A caixa preta de Cunha

O (ainda) deputado Eduardo Cunha, que acaba de renunciar à presidência da Câmara, é um subproduto da Era PT, de quem foi aliado – e parceiro - até o ano passado.

A divergência foi incidental: a disputa de um cargo estratégico – o de que acaba de renunciar -, que, por acordo, caberia à maior bancada na Casa, o PMDB, mas que o projeto hegemônico do PT, expresso no seu 5º Congresso, decidiu abocanhar.

Tornaram-se então inimigos e o PT passou a tratá-lo como um personagem nocivo e estranho, buscando associá-lo à oposição. Mas os crimes de que Cunha é acusado – e são muitos – estão quase todos centrados no Petrolão, cujo comando coube ao PT.

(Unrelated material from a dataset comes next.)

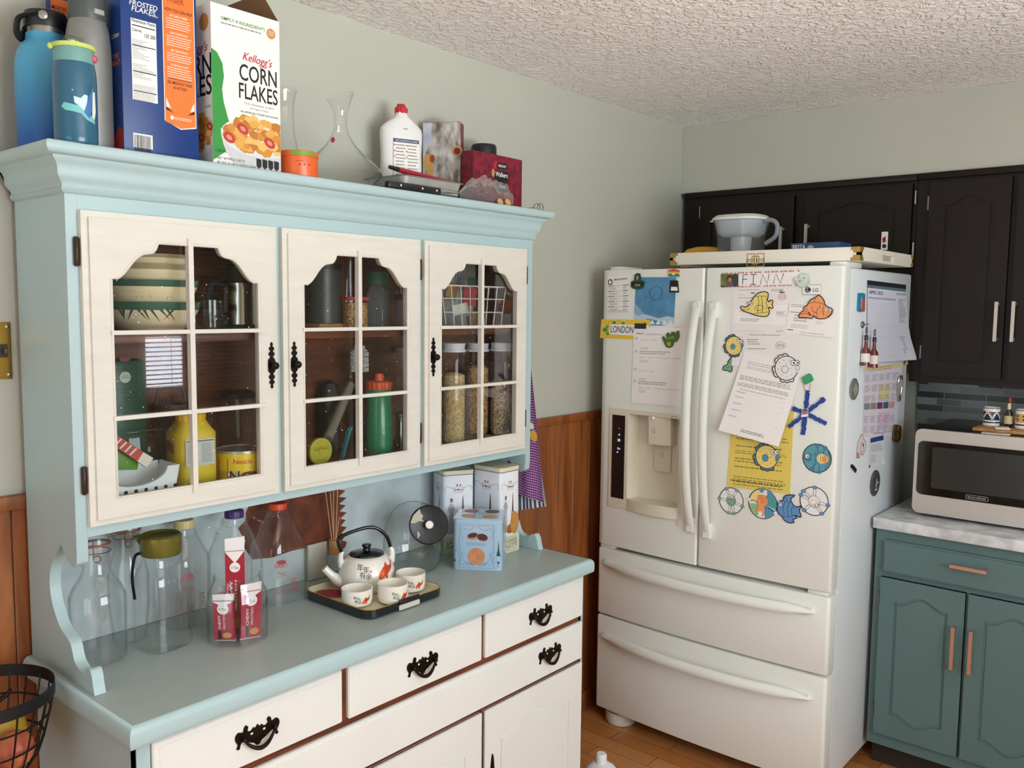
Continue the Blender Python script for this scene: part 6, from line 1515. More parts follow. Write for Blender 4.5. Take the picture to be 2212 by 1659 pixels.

Foi, na linguagem das máfias, um comparsa, parceiro secundário, que só obteve notoriedade quando passou a ser apontado por seus ex-aliados no crime como, vejam só, um criminoso. É bem verdade que, antes de o PT chegar ao poder, Cunha já atuava no ramo. Mas exatamente por isso não teve dificuldades de se adaptar à nova ordem (ou desordem) que se estabelecia. Estava em casa.

Dilma Roussef mencionou, mais de uma vez, com compreensível asco, as contas secretas de Cunha na Suíça. Esqueceu-se de mencionar, porém, que o dinheiro que lá estava fora obtido em parceria com o PT, que comandava o saque. E ainda: confrontando-se os valores do Petrolão, que se contam na escala dos bilhões, o que coube a Cunha é pouco mais que um troco.

Ao concentrar em Cunha sua súbita aversão à corrupção, o PT quis, na verdade, construir uma argumentação contra o impeachment. Não teria legitimidade se conduzido por um corrupto. Omitia o fato de a decisão caber ao plenário e não a um único indivíduo. E de o rito ter sido definido não por ele, mas pelo STF.

Enquanto a tropa de choque do PT fazia circular essa versão, promovendo passeatas e ocupando as redes sociais, Lula e Jacques Wagner, em nome de Dilma, negociavam com Cunha o arquivamento dos pedidos (eram 28!) de impeachment.

A moeda de troca era o arquivamento do processo que Cunha enfrentava na Comissão de Ética da Câmara por ter mentido à CPI da Petrobras, negando ter contas secretas na Suíça.

Por isso, Cunha demorou três meses para dar sequência ao processo. E só o fez por não confiar em seus interlocutores. Mesmo assim, optou pelo pedido mais brando – o que está em exame -, que se atinha a crimes administrativos, deixando de lado o conjunto da obra, de natureza penal.

O pedido da OAB, arquivado por Cunha, era, por exemplo, bem mais abrangente. Ia muito além das pedaladas fiscais e levaria o debate do impeachment às páginas policiais, por onde hoje desfilam empresários amigos do PT e de sua base aliada (PMDB, PP, PTB, PR etc.), além da própria cúpula do partido, incluindo Lula.

Graças a Cunha, o impeachment tornou-se uma discussão de natureza meramente fiscal, que o povo tem dificuldades de assimilar, e preserva a presidente afastada do constrangimento de se ver exposta aos rigores do Código Penal.

Cunha deve ser cassado, mas não irá só. A demora em puni-lo decorre de algo já definitivamente demonstrado pela Lava Jato: ele está longe de ser um corpo estranho à classe política brasileira. Sua conduta, ao contrário, é mais regra que exceção. O silêncio da então oposição – hoje governo – indica cumplicidade e temor.

Se a régua com que foi medido for aplicada a todos, poucos se salvam. O grande temor, hoje, no âmbito dos três Poderes – e não apenas no Parlamento –, é saber até onde vai a Lava Jato. A conspiração para liquidá-la corre subterrânea, na mesma proporção em que, na superfície, é elogiada. Todos amam odiá-la.

Cunha, cassado e entregue a Sérgio Moro, só não voltará à sua irrelevância política por um, digamos, detalhe: é uma caixa preta, que compromete a muitos. Daí seu prestígio no chamado Centrão (também conhecido por Cunhão), núcleo de parlamentares do baixo clero, que tem grandes chances de fazer o seu sucessor. Pensa assim blindar-se, o que é altamente improvável.


Se não for socorrido – e quem terá meios para tanto? -, poderá recorrer ao que lhe resta: protagonizar o papel de um Sansão profano, a derrubar as colunas do templo e morrer ao lado de seus desafetos. O pós-Cunha promete emoções.